Crypto news

18.06.2026
12:34

A court in Bashkiria: cryptocurrency did not save drug couriers from real prison terms

The Baymak District Court of Bashkortostan has sentenced two local residents, finding them guilty of attempted drug trafficking as part of an organized group and subsequent legalization of criminal proceeds. The case is notable because the defendants actively used cryptocurrency for payments, attempting to conceal financial traces.

According to the criminal case materials, the couriers operated from January to March 2025. They received a large batch of prohibited substances from an organizer via a stash and were supposed to distribute the goods across Bashkiria and the Chelyabinsk region. The total amount of illegal proceeds amounted to nearly 400,000 rubles.
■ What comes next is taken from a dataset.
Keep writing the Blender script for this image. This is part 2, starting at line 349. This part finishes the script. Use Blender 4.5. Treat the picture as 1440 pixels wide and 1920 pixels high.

All payments to the couriers were made exclusively in cryptocurrency — a typical practice in modern drug trafficking, where the anonymity of transfers and the lack of direct links to bank accounts create an illusion of security for the perpetrators.

How the money laundering scheme worked

The key element of the investigation was precisely the fact of income legalization. The defendants converted the received cryptocurrency into rubles and withdrew it to their bank accounts. This chain of transactions allowed law enforcement to classify their actions under Article 174.1 of the Criminal Code of the Russian Federation (legalization of funds acquired through criminal means) in addition to the drug trafficking charges.

The defendants only partially admitted their guilt. The court imposed real prison sentences: the first defendant received 5 years and 8 months in a general-regime penal colony with a fine of 50,000 rubles, and the second received 5 years and 3 months. A VAZ-2113 car, as well as funds seized from the convicts, were confiscated to the state.

This case is a vivid illustration that the anonymity of cryptocurrency transactions is not absolute. The weak link in the chain remains the stage of withdrawing funds into fiat: as soon as criminals convert digital assets into rubles and send them to bank cards, their activity becomes completely transparent to law enforcement agencies. It is at this stage that most defendants in such cases are apprehended.

Expert opinion: This court decision is another signal for the crypto community. The use of digital assets for laundering criminal proceeds is no longer a "gray area." Law enforcement is increasingly mastering blockchain analysis methods and interacting with exchanges to identify suspicious wallets. The illusion of complete anonymity is dissipating, and those who rely on cryptocurrency as a panacea from justice risk receiving an additional sentence for legalization.